With last Friday’s announcement that 215,000 jobs were created in March, US payrolls now number 143,774,000 million. That’s almost 5.5 million more jobs than there were at the pre-recession peak in late 2007.

But before you get out of your seat to cheer, consider this: It took nine years to get those extra 5.5 million jobs. And economists believe that nearly 2 million new jobs are needed each year just to absorb new people entering the workforce.

Do the math — 18 million jobs would be needed just to get new people working. Millions more would be necessary to get former workers back onto payrolls.

And, of course, not all of those 5.5 million new jobs are equal to the ones that were lost. It’s clear that many of the newly created positions are lower-paying, temporary or contract jobs. When jobs don’t pay as much, people are apt to need more than one. That leaves someone else left out of the workforce.

That’s one of the reasons — a big one — folks aren’t very happy these days and feel sold out by Washington. The cackle of happy talk coming from our elected officials and Fed appointees — transmitted through the media — is getting tiring for folks who are simply trying to earn a living without needing multiple jobs.

So what’s going to happen between now and Election Day? A lot.

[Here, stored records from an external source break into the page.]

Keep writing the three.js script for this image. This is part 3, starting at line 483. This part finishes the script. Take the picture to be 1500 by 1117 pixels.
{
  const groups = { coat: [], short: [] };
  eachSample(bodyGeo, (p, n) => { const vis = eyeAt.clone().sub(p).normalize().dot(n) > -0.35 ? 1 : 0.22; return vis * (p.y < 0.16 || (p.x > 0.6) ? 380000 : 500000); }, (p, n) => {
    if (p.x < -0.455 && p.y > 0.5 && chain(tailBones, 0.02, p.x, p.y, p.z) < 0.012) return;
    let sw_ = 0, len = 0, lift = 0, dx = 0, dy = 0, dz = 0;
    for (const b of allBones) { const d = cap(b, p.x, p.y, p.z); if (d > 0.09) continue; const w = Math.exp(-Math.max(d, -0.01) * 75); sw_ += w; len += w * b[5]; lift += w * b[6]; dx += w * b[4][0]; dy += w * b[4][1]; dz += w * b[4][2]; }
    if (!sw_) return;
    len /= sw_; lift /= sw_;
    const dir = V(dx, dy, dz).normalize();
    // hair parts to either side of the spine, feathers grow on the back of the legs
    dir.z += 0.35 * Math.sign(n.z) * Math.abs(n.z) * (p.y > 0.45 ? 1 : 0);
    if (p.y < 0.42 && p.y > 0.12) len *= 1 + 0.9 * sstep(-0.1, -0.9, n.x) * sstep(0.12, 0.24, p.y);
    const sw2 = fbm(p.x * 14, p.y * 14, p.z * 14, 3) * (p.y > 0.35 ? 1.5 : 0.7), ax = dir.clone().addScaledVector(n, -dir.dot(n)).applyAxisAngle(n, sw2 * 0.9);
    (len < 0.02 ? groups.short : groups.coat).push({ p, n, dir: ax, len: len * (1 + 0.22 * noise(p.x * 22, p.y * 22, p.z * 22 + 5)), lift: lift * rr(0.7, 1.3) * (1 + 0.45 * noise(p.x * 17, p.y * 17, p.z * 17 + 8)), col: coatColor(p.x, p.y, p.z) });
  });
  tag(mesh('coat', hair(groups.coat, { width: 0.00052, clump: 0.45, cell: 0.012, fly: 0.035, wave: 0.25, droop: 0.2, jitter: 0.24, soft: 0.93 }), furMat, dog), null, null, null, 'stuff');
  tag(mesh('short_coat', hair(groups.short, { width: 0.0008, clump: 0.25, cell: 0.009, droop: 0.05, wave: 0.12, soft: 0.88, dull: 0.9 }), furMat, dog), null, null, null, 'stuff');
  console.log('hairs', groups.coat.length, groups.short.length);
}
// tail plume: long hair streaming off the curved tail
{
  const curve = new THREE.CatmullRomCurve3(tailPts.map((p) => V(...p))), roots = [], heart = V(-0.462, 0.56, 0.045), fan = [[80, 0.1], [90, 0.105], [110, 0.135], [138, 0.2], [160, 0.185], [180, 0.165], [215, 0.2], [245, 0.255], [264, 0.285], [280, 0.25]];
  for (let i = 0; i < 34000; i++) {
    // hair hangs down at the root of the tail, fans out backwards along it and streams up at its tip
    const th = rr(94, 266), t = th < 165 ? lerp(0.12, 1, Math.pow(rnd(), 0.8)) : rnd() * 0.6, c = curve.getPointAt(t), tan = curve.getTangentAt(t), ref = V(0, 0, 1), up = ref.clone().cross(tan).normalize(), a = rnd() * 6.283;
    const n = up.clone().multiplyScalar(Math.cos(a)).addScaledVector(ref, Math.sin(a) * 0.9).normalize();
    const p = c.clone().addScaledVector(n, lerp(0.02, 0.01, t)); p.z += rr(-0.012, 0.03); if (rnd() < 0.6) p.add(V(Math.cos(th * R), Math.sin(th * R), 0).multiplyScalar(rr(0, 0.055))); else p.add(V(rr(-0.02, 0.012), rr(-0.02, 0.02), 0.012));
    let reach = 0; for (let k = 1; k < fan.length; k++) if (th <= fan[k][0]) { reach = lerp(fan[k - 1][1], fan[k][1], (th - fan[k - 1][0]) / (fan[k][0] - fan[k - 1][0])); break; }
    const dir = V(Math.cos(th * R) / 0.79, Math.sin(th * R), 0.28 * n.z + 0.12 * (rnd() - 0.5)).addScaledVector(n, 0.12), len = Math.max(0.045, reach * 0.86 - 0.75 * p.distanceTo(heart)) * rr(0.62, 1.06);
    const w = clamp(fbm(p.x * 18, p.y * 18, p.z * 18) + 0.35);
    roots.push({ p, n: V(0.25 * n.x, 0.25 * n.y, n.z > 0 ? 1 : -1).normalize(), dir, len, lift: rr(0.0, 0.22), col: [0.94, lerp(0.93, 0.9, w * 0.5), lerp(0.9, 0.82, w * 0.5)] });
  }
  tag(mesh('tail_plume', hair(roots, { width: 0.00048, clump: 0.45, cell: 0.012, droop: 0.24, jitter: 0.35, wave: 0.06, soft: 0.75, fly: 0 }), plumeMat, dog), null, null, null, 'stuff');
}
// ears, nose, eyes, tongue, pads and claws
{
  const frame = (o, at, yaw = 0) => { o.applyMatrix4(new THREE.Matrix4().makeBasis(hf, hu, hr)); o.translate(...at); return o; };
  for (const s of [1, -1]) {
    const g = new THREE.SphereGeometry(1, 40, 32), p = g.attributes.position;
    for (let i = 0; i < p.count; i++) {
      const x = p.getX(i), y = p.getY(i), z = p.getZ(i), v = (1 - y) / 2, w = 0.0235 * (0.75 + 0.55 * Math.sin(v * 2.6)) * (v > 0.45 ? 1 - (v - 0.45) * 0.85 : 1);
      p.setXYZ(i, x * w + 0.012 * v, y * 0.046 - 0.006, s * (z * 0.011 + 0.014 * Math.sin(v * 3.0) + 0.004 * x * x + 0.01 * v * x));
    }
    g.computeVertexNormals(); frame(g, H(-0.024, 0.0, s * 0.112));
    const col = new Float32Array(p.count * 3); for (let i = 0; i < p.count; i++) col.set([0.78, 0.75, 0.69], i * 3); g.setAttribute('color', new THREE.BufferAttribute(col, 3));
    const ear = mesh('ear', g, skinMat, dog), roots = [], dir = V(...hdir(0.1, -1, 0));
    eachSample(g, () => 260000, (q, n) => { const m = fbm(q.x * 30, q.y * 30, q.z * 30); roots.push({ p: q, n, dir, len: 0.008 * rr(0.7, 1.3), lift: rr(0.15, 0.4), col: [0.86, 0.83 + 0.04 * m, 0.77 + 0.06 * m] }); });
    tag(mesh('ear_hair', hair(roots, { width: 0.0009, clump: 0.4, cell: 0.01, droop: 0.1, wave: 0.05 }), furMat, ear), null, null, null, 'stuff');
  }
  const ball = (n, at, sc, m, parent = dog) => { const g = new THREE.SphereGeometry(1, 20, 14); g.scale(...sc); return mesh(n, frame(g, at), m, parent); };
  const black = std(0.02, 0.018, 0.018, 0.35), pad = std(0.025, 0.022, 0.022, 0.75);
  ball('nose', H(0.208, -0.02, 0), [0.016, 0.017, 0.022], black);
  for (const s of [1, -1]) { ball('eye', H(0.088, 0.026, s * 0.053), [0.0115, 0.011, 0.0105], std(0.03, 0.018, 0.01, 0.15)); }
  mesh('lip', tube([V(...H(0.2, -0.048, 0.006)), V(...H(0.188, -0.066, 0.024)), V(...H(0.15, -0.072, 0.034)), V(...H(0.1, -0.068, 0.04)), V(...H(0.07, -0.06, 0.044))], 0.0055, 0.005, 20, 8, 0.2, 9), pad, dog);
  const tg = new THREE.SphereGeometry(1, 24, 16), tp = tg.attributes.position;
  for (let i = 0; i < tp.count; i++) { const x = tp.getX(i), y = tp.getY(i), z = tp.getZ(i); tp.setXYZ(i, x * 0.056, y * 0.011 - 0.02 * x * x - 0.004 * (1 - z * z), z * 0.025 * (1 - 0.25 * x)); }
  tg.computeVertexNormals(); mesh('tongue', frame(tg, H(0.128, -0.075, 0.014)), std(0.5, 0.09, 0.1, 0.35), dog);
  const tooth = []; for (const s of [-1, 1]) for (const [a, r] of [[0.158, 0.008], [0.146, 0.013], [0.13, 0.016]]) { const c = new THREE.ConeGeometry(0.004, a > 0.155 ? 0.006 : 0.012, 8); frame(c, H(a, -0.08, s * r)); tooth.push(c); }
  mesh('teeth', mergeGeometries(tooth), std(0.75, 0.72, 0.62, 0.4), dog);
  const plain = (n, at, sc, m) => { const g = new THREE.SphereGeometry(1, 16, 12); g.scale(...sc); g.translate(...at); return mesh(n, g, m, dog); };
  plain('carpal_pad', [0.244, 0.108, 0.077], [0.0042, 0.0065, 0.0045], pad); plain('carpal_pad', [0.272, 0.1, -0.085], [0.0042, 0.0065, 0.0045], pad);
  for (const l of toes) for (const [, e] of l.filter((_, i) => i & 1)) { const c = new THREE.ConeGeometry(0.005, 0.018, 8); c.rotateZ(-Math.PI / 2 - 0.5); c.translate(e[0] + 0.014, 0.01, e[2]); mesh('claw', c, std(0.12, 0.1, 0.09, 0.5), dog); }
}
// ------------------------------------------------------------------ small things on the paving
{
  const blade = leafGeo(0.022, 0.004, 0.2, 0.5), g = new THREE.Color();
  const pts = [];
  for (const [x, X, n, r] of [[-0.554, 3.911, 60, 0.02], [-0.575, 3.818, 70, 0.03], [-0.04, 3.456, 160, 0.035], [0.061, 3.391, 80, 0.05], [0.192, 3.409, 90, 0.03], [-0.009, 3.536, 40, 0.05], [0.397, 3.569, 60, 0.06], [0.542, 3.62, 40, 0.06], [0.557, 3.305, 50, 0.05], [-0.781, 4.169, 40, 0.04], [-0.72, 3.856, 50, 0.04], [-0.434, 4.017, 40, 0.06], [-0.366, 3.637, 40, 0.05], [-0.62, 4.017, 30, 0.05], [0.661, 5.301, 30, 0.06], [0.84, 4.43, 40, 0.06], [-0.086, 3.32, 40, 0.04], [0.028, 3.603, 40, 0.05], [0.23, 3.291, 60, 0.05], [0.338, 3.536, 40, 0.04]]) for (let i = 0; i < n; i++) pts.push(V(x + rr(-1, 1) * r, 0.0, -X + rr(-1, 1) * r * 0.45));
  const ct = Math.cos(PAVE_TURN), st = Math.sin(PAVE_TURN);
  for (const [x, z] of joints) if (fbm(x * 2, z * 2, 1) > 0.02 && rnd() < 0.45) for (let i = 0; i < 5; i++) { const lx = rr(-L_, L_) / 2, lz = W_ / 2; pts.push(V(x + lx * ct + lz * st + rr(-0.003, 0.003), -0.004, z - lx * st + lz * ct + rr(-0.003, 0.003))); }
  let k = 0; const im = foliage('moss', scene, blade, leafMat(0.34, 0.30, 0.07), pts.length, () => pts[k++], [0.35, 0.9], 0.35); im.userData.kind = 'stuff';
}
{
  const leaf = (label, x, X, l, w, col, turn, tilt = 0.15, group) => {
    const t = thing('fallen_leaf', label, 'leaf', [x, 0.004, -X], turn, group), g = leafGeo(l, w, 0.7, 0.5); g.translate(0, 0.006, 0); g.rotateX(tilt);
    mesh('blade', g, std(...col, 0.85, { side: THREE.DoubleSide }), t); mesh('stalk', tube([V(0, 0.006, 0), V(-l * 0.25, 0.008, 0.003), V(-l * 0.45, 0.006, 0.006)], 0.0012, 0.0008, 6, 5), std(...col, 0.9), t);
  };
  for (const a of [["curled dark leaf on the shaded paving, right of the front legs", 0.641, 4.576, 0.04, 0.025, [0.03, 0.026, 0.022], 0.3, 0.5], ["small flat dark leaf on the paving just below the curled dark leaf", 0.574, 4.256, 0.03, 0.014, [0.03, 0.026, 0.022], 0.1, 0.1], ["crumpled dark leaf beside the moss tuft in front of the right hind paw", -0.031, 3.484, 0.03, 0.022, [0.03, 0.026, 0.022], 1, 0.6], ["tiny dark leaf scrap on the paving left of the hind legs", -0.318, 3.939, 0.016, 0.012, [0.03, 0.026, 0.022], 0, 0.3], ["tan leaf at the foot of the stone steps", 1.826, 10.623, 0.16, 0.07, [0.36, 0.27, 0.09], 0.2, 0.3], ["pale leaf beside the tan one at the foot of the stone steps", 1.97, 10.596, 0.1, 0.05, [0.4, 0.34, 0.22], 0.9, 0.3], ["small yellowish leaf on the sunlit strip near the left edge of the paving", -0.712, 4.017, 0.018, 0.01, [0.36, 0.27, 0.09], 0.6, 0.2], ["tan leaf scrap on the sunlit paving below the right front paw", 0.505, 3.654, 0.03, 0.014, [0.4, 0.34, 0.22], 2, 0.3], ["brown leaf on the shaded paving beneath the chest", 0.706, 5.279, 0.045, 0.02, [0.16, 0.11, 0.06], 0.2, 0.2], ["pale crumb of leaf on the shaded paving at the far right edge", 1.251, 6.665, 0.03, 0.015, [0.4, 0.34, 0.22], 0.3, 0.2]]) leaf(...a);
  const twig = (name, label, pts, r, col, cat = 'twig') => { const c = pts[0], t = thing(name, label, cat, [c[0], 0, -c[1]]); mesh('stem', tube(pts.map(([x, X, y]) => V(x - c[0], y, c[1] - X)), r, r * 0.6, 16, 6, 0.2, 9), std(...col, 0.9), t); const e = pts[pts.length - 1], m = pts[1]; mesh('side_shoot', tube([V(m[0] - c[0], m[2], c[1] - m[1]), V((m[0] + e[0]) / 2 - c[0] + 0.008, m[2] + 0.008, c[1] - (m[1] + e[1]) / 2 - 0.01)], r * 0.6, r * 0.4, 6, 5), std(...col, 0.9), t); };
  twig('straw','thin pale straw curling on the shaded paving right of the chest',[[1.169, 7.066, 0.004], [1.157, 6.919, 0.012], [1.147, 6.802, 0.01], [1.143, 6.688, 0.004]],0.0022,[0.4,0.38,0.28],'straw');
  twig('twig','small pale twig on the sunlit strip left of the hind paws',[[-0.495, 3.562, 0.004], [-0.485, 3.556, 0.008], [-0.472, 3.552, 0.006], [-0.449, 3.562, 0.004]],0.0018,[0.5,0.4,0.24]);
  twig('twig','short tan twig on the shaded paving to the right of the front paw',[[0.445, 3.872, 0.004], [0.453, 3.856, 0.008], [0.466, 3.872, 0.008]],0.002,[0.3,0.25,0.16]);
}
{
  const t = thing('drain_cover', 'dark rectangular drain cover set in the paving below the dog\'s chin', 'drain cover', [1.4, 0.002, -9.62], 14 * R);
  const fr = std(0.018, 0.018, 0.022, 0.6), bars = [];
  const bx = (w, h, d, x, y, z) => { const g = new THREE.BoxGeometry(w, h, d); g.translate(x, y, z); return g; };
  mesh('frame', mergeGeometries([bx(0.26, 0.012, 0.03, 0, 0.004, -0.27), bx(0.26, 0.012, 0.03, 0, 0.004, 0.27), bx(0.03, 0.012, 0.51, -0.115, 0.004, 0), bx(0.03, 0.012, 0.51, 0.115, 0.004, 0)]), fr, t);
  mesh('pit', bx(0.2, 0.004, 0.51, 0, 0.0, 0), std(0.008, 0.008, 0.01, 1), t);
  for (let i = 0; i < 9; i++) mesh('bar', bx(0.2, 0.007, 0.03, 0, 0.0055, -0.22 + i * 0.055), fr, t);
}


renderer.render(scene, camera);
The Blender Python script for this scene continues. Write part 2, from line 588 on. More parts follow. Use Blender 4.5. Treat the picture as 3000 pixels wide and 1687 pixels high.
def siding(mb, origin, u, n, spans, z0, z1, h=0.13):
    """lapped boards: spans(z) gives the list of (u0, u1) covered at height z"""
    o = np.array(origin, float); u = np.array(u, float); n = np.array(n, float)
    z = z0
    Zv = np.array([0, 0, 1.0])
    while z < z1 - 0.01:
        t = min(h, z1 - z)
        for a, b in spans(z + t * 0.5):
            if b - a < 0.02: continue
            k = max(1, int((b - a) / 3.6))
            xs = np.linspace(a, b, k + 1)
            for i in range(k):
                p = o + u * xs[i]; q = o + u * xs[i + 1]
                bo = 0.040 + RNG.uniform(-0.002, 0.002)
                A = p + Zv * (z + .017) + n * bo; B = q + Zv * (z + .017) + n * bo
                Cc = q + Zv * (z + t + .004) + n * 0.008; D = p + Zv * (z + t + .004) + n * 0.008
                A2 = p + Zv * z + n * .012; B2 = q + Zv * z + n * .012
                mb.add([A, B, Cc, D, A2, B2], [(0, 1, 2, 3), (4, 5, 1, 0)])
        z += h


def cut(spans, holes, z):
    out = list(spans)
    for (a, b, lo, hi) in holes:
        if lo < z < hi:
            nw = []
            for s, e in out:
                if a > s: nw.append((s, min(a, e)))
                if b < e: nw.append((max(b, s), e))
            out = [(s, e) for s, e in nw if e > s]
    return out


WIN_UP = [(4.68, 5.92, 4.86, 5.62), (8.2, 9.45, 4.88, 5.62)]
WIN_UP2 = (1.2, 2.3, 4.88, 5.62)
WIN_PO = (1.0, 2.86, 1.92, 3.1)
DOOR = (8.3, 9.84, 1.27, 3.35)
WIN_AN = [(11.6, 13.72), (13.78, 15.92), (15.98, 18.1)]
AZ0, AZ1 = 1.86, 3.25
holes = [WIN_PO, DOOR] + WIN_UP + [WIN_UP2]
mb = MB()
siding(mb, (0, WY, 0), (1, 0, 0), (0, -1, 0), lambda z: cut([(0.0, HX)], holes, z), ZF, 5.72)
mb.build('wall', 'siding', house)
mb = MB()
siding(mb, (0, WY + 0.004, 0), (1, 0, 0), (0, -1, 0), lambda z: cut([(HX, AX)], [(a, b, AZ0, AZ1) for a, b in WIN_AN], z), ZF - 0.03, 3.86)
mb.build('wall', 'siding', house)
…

Job growth over the next three months or so should accelerate. Or at least, that’s what the numbers will show.

That’s because the Labor Department, over the next few months, will make some very optimistic assumptions about the number of jobs it believes have been created — but can’t prove were actually filled.

Those assumptions, however, are highly questionable, especially in an economy that — by the Fed’s own calculation — was only growing at a 0.7 percent annual rate at the end of March.

Job growth should weaken during the summer when Labor eases off these assumptions. That’ll be just in time to propel more voter anger.

Back in December, I predicted, based on these assumptions and the weather-related poor growth of the past two winters, that economic statistics in the first quarter of 2016 would look exceptionally good.

That was easy enough to understand. The prior two years were so bad that the government’s computers would think that kind of very weak growth was common. So when the winter of 2016 became more normal because of better weather, the computers would be tricked into thinking this was an uncommonly good year.

And that’s exactly what happened. And various government agencies have spent the last few weeks revising lower their original data for early 2016, realizing now that their computers were tricked.

Now the opposite could happen.

Let’s take 2015 as an example to make this simpler. The slow winter of 2015 led to a very nice pickup in economic activity in the second quarter of last year.

GDP in the second quarter of 2015 was 3.9 percentage points higher on an annualized rate compared with the paltry gain of 0.6 percent in the first three months of that year. It was clear what happened: A lot of business activity was delayed by the rough winter and got pushed ahead into the second quarter.

So what could happen now?

Those same computers that were fooled by faulty seasonal adjustments early this year could make the opposite mistake. When you compare this year’s economic activity with the data that went into the 3.9 percent GDP growth last year, this quarter’s numbers could look depressed.

And they will continue to look depressed until upward revisions are made in the months ahead. So expect good, yet deceiving, job growth over the next few months, even as other economic indicators look like death.

It’s going to be interesting.

And now here is some bad news for the job market.

The Federal Reserve’s Labor Market Conditions Index (LMCI) dropped to a negative 2.4 percent in March from the previous month.

Levels like this occurred right before the last two recessions.

The Kansas City Fed’s unique LMCI, which I wrote about last week, will probably be out Wednesday. And unlike the one that just dropped 2.4 percent, Kansas City’s index includes the Job Openings and Labor Turnover Survey (JOLTS) that is so important to Fed Chair Janet Yellen.

Kansas City’s survey showed unemployment really about 0.9 percentage point higher than the official rate of 5 percent. If KC’s report also comes out weak, the chances for a rate hike in March become nearly nonexistent.